Goldman Sachs initiated coverage of Halma PLC with a 'buy' rating and a 3,740p price target, citing the UK industrial group as a "consistent compounder" due to its 20-year track record of 12% earnings CAGR, disciplined M&A strategy, and exposure to structurally growing markets. The bank's forecasts incorporate future acquisitions, leading to adjusted earnings estimates for 2026-2028 up to 9% above consensus, and it argues the stock's current 32x forward earnings multiple undervalues its growth potential despite its premium valuation. Shares rose 2% following the announcement.

Analysis

Goldman Sachs has initiated coverage on Halma PLC (LSE:HLMA) with a 'buy' rating and a 3,740p price target, framing the company as a 'consistent compounder'. The bank's positive thesis is anchored in Halma's two-decade track record, which includes a 12% compound annual growth rate in earnings and a disciplined acquisition strategy that has added an incremental 3% to annual sales growth.
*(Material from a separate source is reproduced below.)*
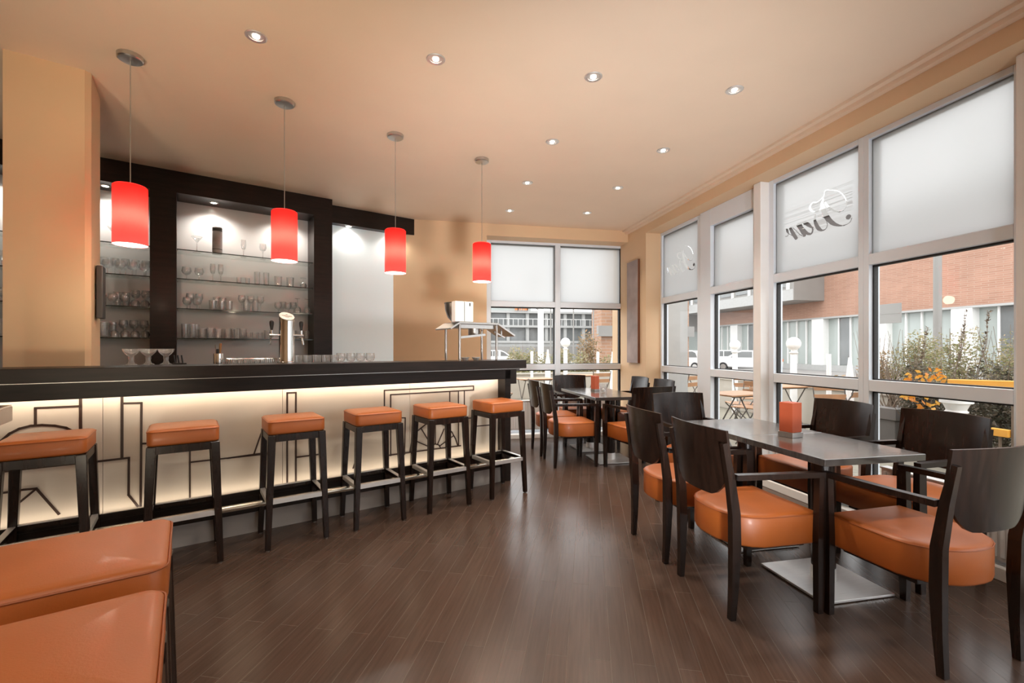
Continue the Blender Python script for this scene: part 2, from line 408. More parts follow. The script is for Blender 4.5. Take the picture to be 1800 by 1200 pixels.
# ------------------------------------------------------------------ room shell
CEIL = 3.0
XG = 3.245           # glass of the window wall
YG = 6.50            # glass of the far window
struct(MB().box(-6.2, 3.32, -4.2, 6.6, -0.12, 0.0).build('floor', 'floor'), 'dark brown plank floor laid diagonally', 'floor')
struct(MB().box(-6.2, 3.32, -4.2, 6.6, CEIL, CEIL + 0.15).build('ceiling', 'ceiling'), 'peach beige painted ceiling', 'ceiling')
# trim along the window wall and beams
PX = 2.99            # inner face of the beam and of the corner pier
w = MB(); w.box(PX, 3.32, -4.2, 6.6, 2.84, CEIL)
w.box(PX, XG + 0.075, 5.66, 6.75, 0.0, 2.84)
struct(w.build('wall_right', 'wall'), 'tan beam over the windows with the corner pier', 'wall')
w = MB(); w.box(PX - 0.09, PX, -4.2, 6.2, CEIL - 0.022, CEIL); w.box(PX - 0.045, PX, -4.2, 6.2, CEIL - 0.05, CEIL - 0.022)
struct(w.build('trim_1', 'ceiling'), 'stepped beige ceiling moulding above the windows', 'moulding')
wx0 = on_y(855.5, 600, 6.2).x
w = MB(); w.box(-2.0, wx0, 6.2, 6.6, 0.0, CEIL); w.box(wx0, PX, 6.2, 6.6, 2.835, CEIL)
struct(w.build('wall_back', 'wall'), 'tan wall and beam around the far window', 'wall')
w = MB(); w.box(-6.2, -6.0, -4.2, 6.6, 0, CEIL); struct(w.build('wall_left', 'wall'), 'tan wall at the left end of the room', 'wall')
w = MB(); w.box(-6.0, 3.2, -4.2, -4.0, 0, CEIL); struct(w.build('wall_front', 'wall'), 'tan wall behind the photographer', 'wall')
w = MB(); w.box(-4.6, 2.74, 5.86, 6.0, 0, CEIL)
struct(w.build('wall_bar', 'wall', rz=BR), 'tan wall carrying the back bar', 'wall')
# pillar standing in the bar
pl = MB(); pl.prism([(-0.862, 3.83), (-0.515, 3.83), (-0.488, 3.857), (-0.488, 4.21), (-0.862, 4.21)], 0, CEIL)
struct(pl.build('pillar', 'wall', rz=BR), 'beige square pillar rising behind the bar counter', 'pillar')

# ------------------------------------------------------------------ windows
Z0, Z1, Z2, Z3, Z4, Z5 = 0.15, 0.968, 1.05, 1.885, 1.965, 2.80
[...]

Notably, Goldman's financial model incorporates future 'generic M&A' activity, a unique approach that lifts its adjusted earnings forecasts for 2026-2028 by up to 9% above consensus. The analysis argues that Halma's current 32x forward earnings multiple is overly conservative, as it implies only 8% earnings growth, well below Goldman's own forecast of an 11.1% EPS CAGR through 2030. While Halma trades at a 55% premium to the industrial sector, this is below its 20-year average premium of 65%, suggesting further upside potential. The company's resilience is supported by its decentralized structure, which mitigates supply chain risks, and its focus on high-growth end markets like healthcare and environmental monitoring, which benefit from structural tailwinds and tightening regulations. The market reacted positively to the note, with shares rising 2% to 3,298p.